Oakwood literary magazine

IAN LACK Lifestyles Reporter

Staff faces challenge of narrowing visual, literary art submissions

Oakwood Magazine is an annual literary magazine written and created by South Dakota State University students and faculty as well as the local Brookings community.

The magazine was started in 1976 under the name “Calliope” and has since then undergone many changes over the years but has emphasized the work put forth by student creators.

 Each spring, Oakwood is created and released by junior and senior students from varying majors. This staff began under the guidance of Assistant Professor Steven Wingate in the fall semester and started accepting submissions Jan. 11. They will continue to accept them until Jan. 31 with a possible extension.

The staff typically meets in an office space in the English department in the Pugsley building on a weekly basis. Becoming a part of the Oakwood staff counts toward credits like a formal class, so consequently, there are no returning staff members. Each year, a new rotation of students are tasked with creating the roughly 40-page magazine.

Works range from poetry to fiction and nonfiction. Graphic art and photography are also included. The works placed in the magazine result from submitted pieces to the staff for their approval. Staff members are tasked with narrowing down submissions to fit within the pages of the magazine. This year, the staff has received about 20 entries so far.

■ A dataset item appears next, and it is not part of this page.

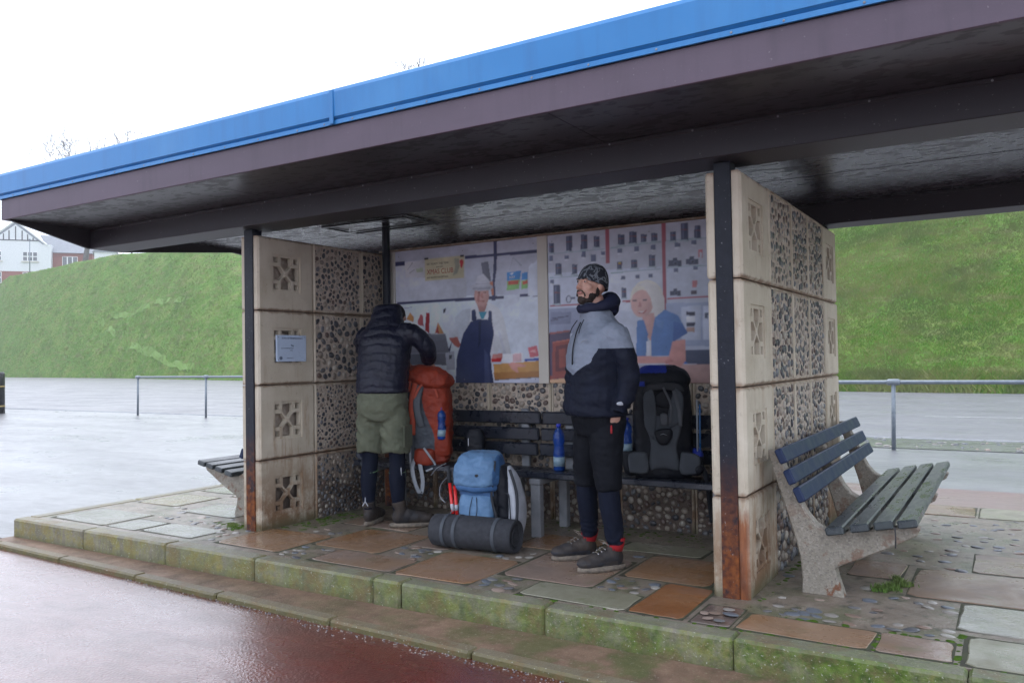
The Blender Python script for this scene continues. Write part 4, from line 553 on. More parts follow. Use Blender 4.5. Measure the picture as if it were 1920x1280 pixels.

The magazine typically publishes about a third of the work submitted, Wingate, the editorial adviser, said.

In addition to teaching several classes on campus, Wingate has acted as an adviser for the student-run magazine since 2011. He has also worked with several publishing companies and acts as associate editor for Fiction Writers Review.

 Wingate affirms that he steps aside each year to allow students to put their own voice into the magazine.

“They do all of the editorial decision making—I stay out of that because I think it’s important for students to make those kind of decisions,” Wingate said. “One of the things that I’ve tried to do is make this a part of the English department’s curriculum so that students earn credits for this and get hands-on job experience.”


Wingate believes tha there is a high demand for students to be able to create as well as edit content for consumption in multiple fields of the job market.

Kendra Hinton, a junior English major and a staff contributor for Oakwood this year, said she has interests in publishing after graduating. She found out about the opportunity through 

“I thought that this would be a really good experience to be able to get a feel for the publishing world and see if this is something that I’d like to do,” Hinton said. “So far, I’m really liking it. I think it [Oakwood] gives people a chance and get published as well. I think it’s cool to be able to see your name and your work in something that’s been published.”

Hinton and the rest of the staff will be using the program Adobe InDesign to compile all of the submitted works into the glossed pages of the magazine, which is funded through the combined efforts of the Students’ Association and the university English Department. Because of this, the magazine is free to students and is distributed across campus.

However, not every university across the country is willing to fund a literary magazine. Alec Harvey acts as editorial adviser for The Auburn Circle, a biannual literary magazine at Auburn University in Alabama. While Harvey affirms that The Circle has always received abundant support from the university, he has noticed a distinct lack of university support for literacy in schools across the country.

“Just like the professional media world, the student-media world is struggling. I don’t think that this is a matter of academic or creative support from universities, but a matter of financial support,” Harvey said.

SDSU’s Oakwood Magazine is set to be released April 14 in correspondence with National Library Week. There will be a launch reading at Briggs Library where those who submitted work for the magazine are invited to read and talk about their work.